• [Exercise]: Go through the listing and set it down exactly, leaving out its pictures.
● ● ● ●
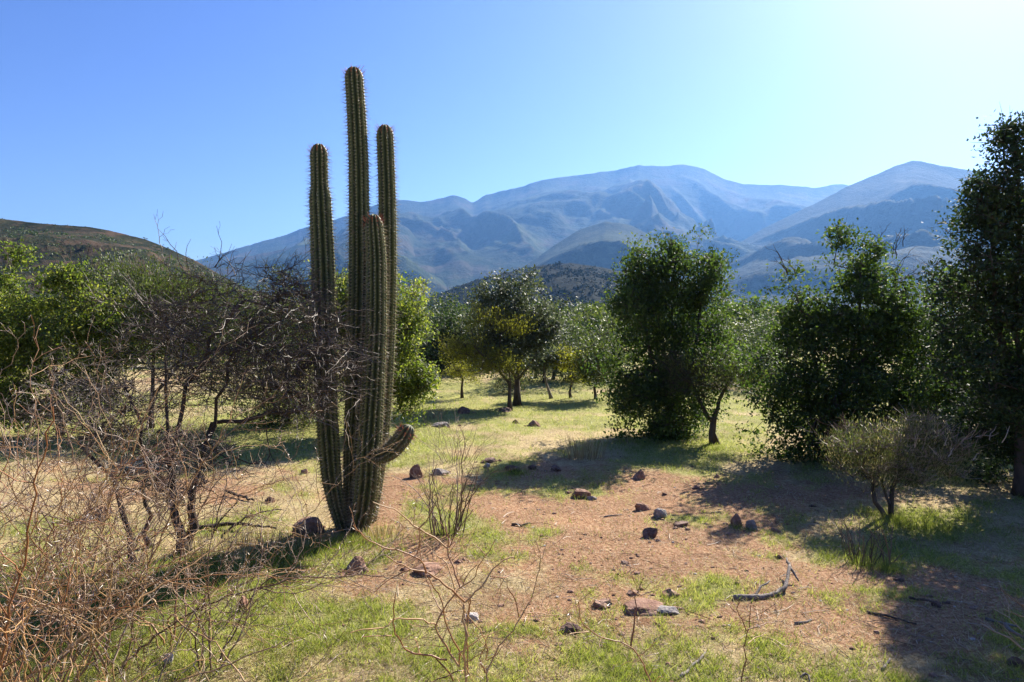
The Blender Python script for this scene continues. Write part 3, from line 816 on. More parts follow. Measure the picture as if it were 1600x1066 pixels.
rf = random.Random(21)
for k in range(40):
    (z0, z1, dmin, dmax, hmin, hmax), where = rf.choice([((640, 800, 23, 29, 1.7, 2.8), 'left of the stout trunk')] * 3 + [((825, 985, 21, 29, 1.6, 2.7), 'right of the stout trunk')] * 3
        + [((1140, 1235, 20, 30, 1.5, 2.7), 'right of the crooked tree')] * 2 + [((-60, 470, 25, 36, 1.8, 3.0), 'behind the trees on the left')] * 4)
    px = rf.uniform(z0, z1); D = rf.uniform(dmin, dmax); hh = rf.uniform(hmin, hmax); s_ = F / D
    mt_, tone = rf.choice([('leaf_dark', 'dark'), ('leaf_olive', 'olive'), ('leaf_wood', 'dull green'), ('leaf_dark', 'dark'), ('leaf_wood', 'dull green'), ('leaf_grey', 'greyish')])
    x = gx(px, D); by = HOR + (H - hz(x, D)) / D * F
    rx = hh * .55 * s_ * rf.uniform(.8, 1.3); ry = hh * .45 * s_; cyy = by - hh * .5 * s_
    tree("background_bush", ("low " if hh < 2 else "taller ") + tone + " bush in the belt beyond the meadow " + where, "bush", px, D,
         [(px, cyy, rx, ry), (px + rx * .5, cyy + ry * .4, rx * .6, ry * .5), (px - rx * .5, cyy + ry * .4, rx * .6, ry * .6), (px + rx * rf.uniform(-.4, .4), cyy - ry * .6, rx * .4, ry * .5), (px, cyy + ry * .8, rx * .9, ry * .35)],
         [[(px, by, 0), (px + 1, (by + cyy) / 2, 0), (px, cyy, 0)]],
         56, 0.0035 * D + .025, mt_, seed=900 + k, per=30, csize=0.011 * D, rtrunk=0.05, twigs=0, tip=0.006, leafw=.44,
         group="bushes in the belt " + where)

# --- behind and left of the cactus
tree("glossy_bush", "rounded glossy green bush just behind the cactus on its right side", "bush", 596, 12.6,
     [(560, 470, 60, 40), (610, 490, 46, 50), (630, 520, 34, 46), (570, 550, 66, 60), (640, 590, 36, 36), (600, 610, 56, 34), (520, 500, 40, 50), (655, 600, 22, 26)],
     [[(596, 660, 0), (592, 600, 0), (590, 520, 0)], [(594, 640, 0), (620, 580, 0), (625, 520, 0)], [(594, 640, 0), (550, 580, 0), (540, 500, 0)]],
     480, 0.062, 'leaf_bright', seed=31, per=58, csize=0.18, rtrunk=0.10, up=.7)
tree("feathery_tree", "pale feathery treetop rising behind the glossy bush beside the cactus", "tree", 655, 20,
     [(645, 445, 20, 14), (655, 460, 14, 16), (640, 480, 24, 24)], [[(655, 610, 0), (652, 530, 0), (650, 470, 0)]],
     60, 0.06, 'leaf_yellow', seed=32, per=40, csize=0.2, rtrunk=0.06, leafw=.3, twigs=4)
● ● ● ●
• [Task output]:
The Blender Python script for this scene continues. Write part 3, from line 816 on. More parts follow. Measure the picture as if it were 1600x1066 pixels.
rf = random.Random(21)
for k in range(40):
    (z0, z1, dmin, dmax, hmin, hmax), where = rf.choice([((640, 800, 23, 29, 1.7, 2.8), 'left of the stout trunk')] * 3 + [((825, 985, 21, 29, 1.6, 2.7), 'right of the stout trunk')] * 3
        + [((1140, 1235, 20, 30, 1.5, 2.7), 'right of the crooked tree')] * 2 + [((-60, 470, 25, 36, 1.8, 3.0), 'behind the trees on the left')] * 4)
    px = rf.uniform(z0, z1); D = rf.uniform(dmin, dmax); hh = rf.uniform(hmin, hmax); s_ = F / D
    mt_, tone = rf.choice([('leaf_dark', 'dark'), ('leaf_olive', 'olive'), ('leaf_wood', 'dull green'), ('leaf_dark', 'dark'), ('leaf_wood', 'dull green'), ('leaf_grey', 'greyish')])
    x = gx(px, D); by = HOR + (H - hz(x, D)) / D * F
    rx = hh * .55 * s_ * rf.uniform(.8, 1.3); ry = hh * .45 * s_; cyy = by - hh * .5 * s_
    tree("background_bush", ("low " if hh < 2 else "taller ") + tone + " bush in the belt beyond the meadow " + where, "bush", px, D,
         [(px, cyy, rx, ry), (px + rx * .5, cyy + ry * .4, rx * .6, ry * .5), (px - rx * .5, cyy + ry * .4, rx * .6, ry * .6), (px + rx * rf.uniform(-.4, .4), cyy - ry * .6, rx * .4, ry * .5), (px, cyy + ry * .8, rx * .9, ry * .35)],
         [[(px, by, 0), (px + 1, (by + cyy) / 2, 0), (px, cyy, 0)]],
         56, 0.0035 * D + .025, mt_, seed=900 + k, per=30, csize=0.011 * D, rtrunk=0.05, twigs=0, tip=0.006, leafw=.44,
         group="bushes in the belt " + where)

# --- behind and left of the cactus
tree("glossy_bush", "rounded glossy green bush just behind the cactus on its right side", "bush", 596, 12.6,
     [(560, 470, 60, 40), (610, 490, 46, 50), (630, 520, 34, 46), (570, 550, 66, 60), (640, 590, 36, 36), (600, 610, 56, 34), (520, 500, 40, 50), (655, 600, 22, 26)],
     [[(596, 660, 0), (592, 600, 0), (590, 520, 0)], [(594, 640, 0), (620, 580, 0), (625, 520, 0)], [(594, 640, 0), (550, 580, 0), (540, 500, 0)]],
     480, 0.062, 'leaf_bright', seed=31, per=58, csize=0.18, rtrunk=0.10, up=.7)
tree("feathery_tree", "pale feathery treetop rising behind the glossy bush beside the cactus", "tree", 655, 20,
     [(645, 445, 20, 14), (655, 460, 14, 16), (640, 480, 24, 24)], [[(655, 610, 0), (652, 530, 0), (650, 470, 0)]],
     60, 0.06, 'leaf_yellow', seed=32, per=40, csize=0.2, rtrunk=0.06, leafw=.3, twigs=4)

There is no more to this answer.